Gambling can be thought of as risking a stake on, for instance, the result of a game of chance or sport in the hope of a bigger payout. While often the result is purely down to chance, in some cases a strategy or an element of research (for instance of a horse or football team’s form) can be used. Investment, in contrast, tends to involve purported economic utility and assets believed to have some sort of underlying value, and holds the hope of future profit (although there are also plenty of bad investments or those that have gone to zero). While an investor must be prepared to lose their entire stake, in some cases such an event is relatively unlikely (for instance, if they buy a fund tracking the performance of a major stock exchange). Speculation is harder to define, but is generally seen as shorter term than investment, with more chance of a bigger gain or loss, and dependent on price fluctuations.
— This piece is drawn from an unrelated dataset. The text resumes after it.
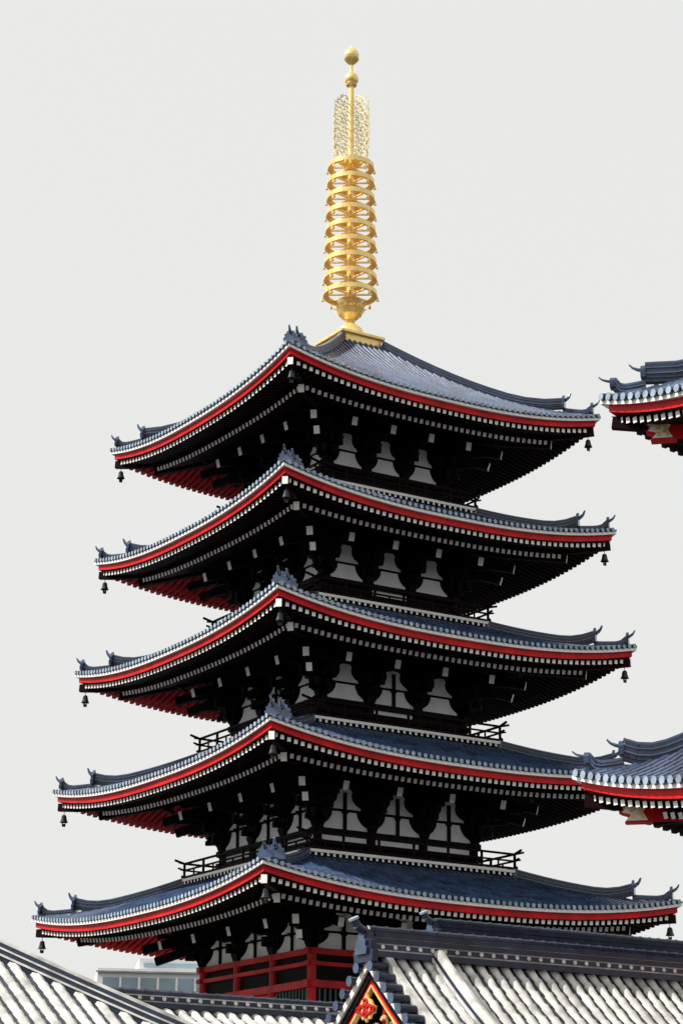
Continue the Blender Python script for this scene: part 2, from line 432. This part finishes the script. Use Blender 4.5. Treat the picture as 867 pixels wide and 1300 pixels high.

Rightly or wrongly, the term has a more negative connotation than investment. 

One writer who explored the ethics of these activities was Oswald von Nell-Breuning, a Jesuit theologian and economist who served as an adviser to the Pope and who was banned from publishing under the Nazis. 

While he found that “one general definition cannot capture all the nuances” of speculation, he identified two different types of speculative activity - one that was purely trying to make a profit from financial market trading, and one based on trying to create a viable business. (See this article in the Catholic Social Science Review for a fuller explanation of Nell-Breuning’s views on speculation). 

As the CSSR article shows, Nell-Breuning found that there can be positive effects from speculation - one might think of better liquidity and price discovery in a market, while, in commodity futures markets, speculators allow producers to hedge risk

But he also argued that there can be negative effects, for instance if the actions of speculators force businesses in the real economy to change their plans or divert time and resources away from production. 

And whereas gambling typically takes place within a circle of players who have chosen to take part, speculation, he wrote, can affect a greater portion of society - for instance, if it affects the price of shares or bonds they hold. 

The Bible - on which Nell-Breuning’s faith and analysis was based - does not take a prescriptive approach to such activities. But it does provide some interesting guidance.  

An entrepreneurial approach to business and investment is applauded, for instance when the writer of the book of Proverbs (traditionally believed to be King Solomon) praises the virtues of “an excellent wife”. These include investing in a field and using her earnings from business to plant a vineyard, and feeding her family from her gains. 

Jesus tells a story of a master who, before going on a journey, gives his property to his servants, each according to their ability. To one he gives five “talents” (a large unit of money), to a second two and to a third servant he gives one. 

The first servant trades with his talents and makes five more talents - a 100 per cent profit - and is applauded by the master on his return. The second servant also trades and similarly makes two more talents and is again applauded. 

But the third servant, being afraid and believing the master to be “a hard man”, hides the money in a hole in the ground. He is condemned as “wicked and slothful”, and told that he should at least have put the money in the bank. 

While Jesus’s story may primarily be about how we view God’s nature, how we use our God-given abilities and whether or not we can take risks in faith for Him, it is also hard not to see investment and indeed wise speculation as being virtuous activities here. Putting the money into a bank account is, in this story anyway, more of a fallback option. 

But the Bible also warns us against putting money above all else in our lives. The love of money is, famously, a root of all sorts of evil, while we are also told to be content with what we have, and that “wealth gained hastily will dwindle”. 

Nell-Breuning similarly warns that a “get-rich-quick” mindset, when this is placed above all else, can be harmful, and advises caution in situations where the lure of big profits can lead the speculator into market manipulation or fraud. 

After all, both gambling and crypto trading have the potential to become dangerous and damaging addictions needing treatment

Ultimately, Nell-Breuning struggled to come to a simple conclusion on the question of whether speculation, in and of itself, is morally wrong. It is, he wrote, a judgment call for those involved. 

When making such decisions ourselves, his - and the Bible’s - warnings may be worth bearing in mind.